**Description of the task**
Skip the pictures and quote all of the lines exactly.
==*==
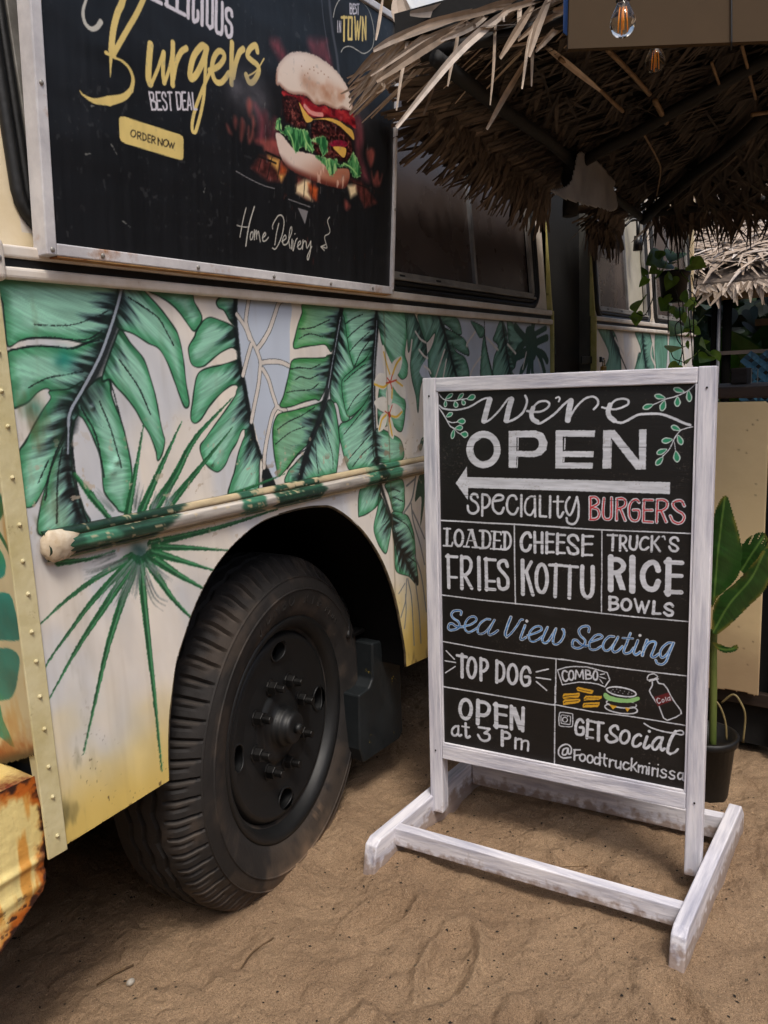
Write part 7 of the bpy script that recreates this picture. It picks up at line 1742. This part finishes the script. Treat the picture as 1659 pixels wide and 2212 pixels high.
DP=mix_mat('black_post',(.012,.011,.010),(.03,.027,.024),scale=8,rough=.95,spec=.05); hp2((7.0,1.45,0),(7.0,1.45,2.05),.034,DP); hp2((7.0,1.36,0),(7.0,1.36,2.05),.036,DP); hp2((6.96,1.415,0),(6.96,1.415,2.05),.014,mix_mat('grey_pipe',(.22,.22,.24),(.34,.34,.36),scale=10,rough=.5)); hp2((7.0,-1.4,0),(7.0,-1.4,2.05),.07)
MB().box((6.96,-1.5,1.97),(7.05,1.5,2.03)).build('eave_beam',mix_mat('pale_beam',(.42,.34,.24),(.52,.43,.31),scale=8,rough=.7,stretch=(1,.3,1)),hut)
MB().box((8.2,-2,1.80),(8.26,1.35,1.86)).build('tie_beam',mix_mat('worn_beam',(.40,.33,.24),(.5,.42,.3),scale=8,rough=.7),hut)
MB().box((6.95,-1.4,1.53),(7.0,1.45,1.56)).build('hand_rail',mix_mat('old_rail',(.20,.17,.15),(.28,.24,.21),scale=8,rough=.7),hut)
# blue woven mat strung along the hut front
bw=MB()
for i in range(11):
    for j in range(52):
        y=1.18-.055*j; z=1.50-.05*i; s=1 if (i+j)%2 else -1; a=.7*s; L=.11
        bw.blade([(6.90+.012*s,y-L*.5*math.cos(a),z-L*.5*math.sin(a)),(6.90,y,z),(6.90-.012*s,y+L*.5*math.cos(a),z+L*.5*math.sin(a))],.045,(-1,0,0),taper=(1,1,.85),fold=.05)
wm=thing('woven_mat','dark blue woven palm mat strung along the hut behind the counter','mat',(6.9,0,1.3)); bw.build('weave',island_mat('blue_painted_palm',[(.06,.20,.28),(.09,.28,.38),(.05,.15,.22),(.14,.36,.46)],rough=.5),wm)
MB().box((6.915,-1.7,.95),(6.925,1.2,1.51)).build('backing',M['dark'],wm)
tb=thing('dark_cabinet','dark wooden box standing on the counter before the blue mat','box',(3.4,.62,1.372)); MB().box((3.36,.575,1.3735),(3.46,.635,1.435)).build('carcass',mt,tb,bevel=.003); MB().tube([(3.35,.535,1.374),(3.35,.535,1.428),(3.35,.557,1.43),(3.35,.557,1.374)],.002,5).build('wire_loop',M['alu_dull'],tb)
# ---------------------------------------------------------------- greenery beyond
M['hedge']=island_mat('garden_leaves',[(.05,.11,.03),(.09,.17,.05),(.12,.22,.06),(.06,.13,.04)],rough=.45,trans=.15,nscale=10)
hd=MB()
for k in range(5200):
    p=Vector((9.2+2.5*random.random(),4.5-9*random.random(),2.9*random.random())); L=.14+.22*random.random(); heart(hd,p,p+Vector((random.gauss(-.4,.5),random.gauss(0,.7),random.gauss(-.5,.5))).normalized()*L,.7)
for k in range(9000):  # unseen leaf ring, added to block low sky light
    a=random.uniform(math.radians(150),math.radians(330)); r_=9+3*random.random(); p=Vector((r_*math.cos(a)+1,r_*math.sin(a),5.2*random.random())); L=.35+.45*random.random(); heart(hd,p,p+Vector((random.gauss(0,.6),random.gauss(0,.6),random.gauss(-.4,.5))).normalized()*L,.75)
tag(hd.build('shrubbery_and_sky_block',M['hedge']),'mass of dark garden leaves behind the hut, plus an added ring blocking low sky light','shrubs',kind='stuff')
gw=MB(); gw.box((12.2,-12,-.2),(12.4,9,3.4)); gw.box((-12,-12.2,-.2),(12.2,-12,3.4)); gw.box((-12.2,-12,-.2),(-12,9,3.4)); gw.box((-12,9,-.2),(12.2,9.2,3.4))  # walls added on all sides to cut the low sky light
tag(gw.build('sky_block_wall',mix_mat('dark_block_wall',(.08,.09,.06),(.16,.16,.11),scale=2,rough=.9)),'dark wall added around the yard to block low sky light','wall')
def bigplant(x,y,label,n=7):
    t=thing('banana_plant',label,'plant',(x,y,0),'broad-leaved plants behind the blue mat'); 
    MB().tube([(x,y,0),(x,y,.9)],[.05,.03],9).build('stem',M['pole'],t,True); lb_=MB()
    for k in range(n):
        a=2.4*k+random.random(); b0=Vector((x,y,.8+.5*random.random())); tip=b0+Vector((math.cos(a)*.45-.1,math.sin(a)*.45,.30+.35*random.random())); heart(lb_,b0.lerp(tip,.25),tip,.7)
    lb_.build('foliage',island_mat('banana_leaf',[(.13,.27,.06),(.20,.36,.09),(.26,.42,.12)],rough=.4,trans=.3),t,True)
bigplant(8.0,1.55,'broad-leaved plant between the hut posts, nearest the truck'); bigplant(8.1,1.25,'broad-leaved plant behind the thick hut post'); bigplant(8.3,1.0,'broad-leaved plant at the right edge over the blue mat')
==*==
**Expected output**
Write part 7 of the bpy script that recreates this picture. It picks up at line 1742. This part finishes the script. Treat the picture as 1659 pixels wide and 2212 pixels high.
DP=mix_mat('black_post',(.012,.011,.010),(.03,.027,.024),scale=8,rough=.95,spec=.05); hp2((7.0,1.45,0),(7.0,1.45,2.05),.034,DP); hp2((7.0,1.36,0),(7.0,1.36,2.05),.036,DP); hp2((6.96,1.415,0),(6.96,1.415,2.05),.014,mix_mat('grey_pipe',(.22,.22,.24),(.34,.34,.36),scale=10,rough=.5)); hp2((7.0,-1.4,0),(7.0,-1.4,2.05),.07)
MB().box((6.96,-1.5,1.97),(7.05,1.5,2.03)).build('eave_beam',mix_mat('pale_beam',(.42,.34,.24),(.52,.43,.31),scale=8,rough=.7,stretch=(1,.3,1)),hut)
MB().box((8.2,-2,1.80),(8.26,1.35,1.86)).build('tie_beam',mix_mat('worn_beam',(.40,.33,.24),(.5,.42,.3),scale=8,rough=.7),hut)
MB().box((6.95,-1.4,1.53),(7.0,1.45,1.56)).build('hand_rail',mix_mat('old_rail',(.20,.17,.15),(.28,.24,.21),scale=8,rough=.7),hut)
# blue woven mat strung along the hut front
bw=MB()
for i in range(11):
    for j in range(52):
        y=1.18-.055*j; z=1.50-.05*i; s=1 if (i+j)%2 else -1; a=.7*s; L=.11
        bw.blade([(6.90+.012*s,y-L*.5*math.cos(a),z-L*.5*math.sin(a)),(6.90,y,z),(6.90-.012*s,y+L*.5*math.cos(a),z+L*.5*math.sin(a))],.045,(-1,0,0),taper=(1,1,.85),fold=.05)
wm=thing('woven_mat','dark blue woven palm mat strung along the hut behind the counter','mat',(6.9,0,1.3)); bw.build('weave',island_mat('blue_painted_palm',[(.06,.20,.28),(.09,.28,.38),(.05,.15,.22),(.14,.36,.46)],rough=.5),wm)
MB().box((6.915,-1.7,.95),(6.925,1.2,1.51)).build('backing',M['dark'],wm)
tb=thing('dark_cabinet','dark wooden box standing on the counter before the blue mat','box',(3.4,.62,1.372)); MB().box((3.36,.575,1.3735),(3.46,.635,1.435)).build('carcass',mt,tb,bevel=.003); MB().tube([(3.35,.535,1.374),(3.35,.535,1.428),(3.35,.557,1.43),(3.35,.557,1.374)],.002,5).build('wire_loop',M['alu_dull'],tb)
# ---------------------------------------------------------------- greenery beyond
M['hedge']=island_mat('garden_leaves',[(.05,.11,.03),(.09,.17,.05),(.12,.22,.06),(.06,.13,.04)],rough=.45,trans=.15,nscale=10)
hd=MB()
for k in range(5200):
    p=Vector((9.2+2.5*random.random(),4.5-9*random.random(),2.9*random.random())); L=.14+.22*random.random(); heart(hd,p,p+Vector((random.gauss(-.4,.5),random.gauss(0,.7),random.gauss(-.5,.5))).normalized()*L,.7)
for k in range(9000):  # unseen leaf ring, added to block low sky light
    a=random.uniform(math.radians(150),math.radians(330)); r_=9+3*random.random(); p=Vector((r_*math.cos(a)+1,r_*math.sin(a),5.2*random.random())); L=.35+.45*random.random(); heart(hd,p,p+Vector((random.gauss(0,.6),random.gauss(0,.6),random.gauss(-.4,.5))).normalized()*L,.75)
tag(hd.build('shrubbery_and_sky_block',M['hedge']),'mass of dark garden leaves behind the hut, plus an added ring blocking low sky light','shrubs',kind='stuff')
gw=MB(); gw.box((12.2,-12,-.2),(12.4,9,3.4)); gw.box((-12,-12.2,-.2),(12.2,-12,3.4)); gw.box((-12.2,-12,-.2),(-12,9,3.4)); gw.box((-12,9,-.2),(12.2,9.2,3.4))  # walls added on all sides to cut the low sky light
tag(gw.build('sky_block_wall',mix_mat('dark_block_wall',(.08,.09,.06),(.16,.16,.11),scale=2,rough=.9)),'dark wall added around the yard to block low sky light','wall')
def bigplant(x,y,label,n=7):
    t=thing('banana_plant',label,'plant',(x,y,0),'broad-leaved plants behind the blue mat'); 
    MB().tube([(x,y,0),(x,y,.9)],[.05,.03],9).build('stem',M['pole'],t,True); lb_=MB()
    for k in range(n):
        a=2.4*k+random.random(); b0=Vector((x,y,.8+.5*random.random())); tip=b0+Vector((math.cos(a)*.45-.1,math.sin(a)*.45,.30+.35*random.random())); heart(lb_,b0.lerp(tip,.25),tip,.7)
    lb_.build('foliage',island_mat('banana_leaf',[(.13,.27,.06),(.20,.36,.09),(.26,.42,.12)],rough=.4,trans=.3),t,True)
bigplant(8.0,1.55,'broad-leaved plant between the hut posts, nearest the truck'); bigplant(8.1,1.25,'broad-leaved plant behind the thick hut post'); bigplant(8.3,1.0,'broad-leaved plant at the right edge over the blue mat')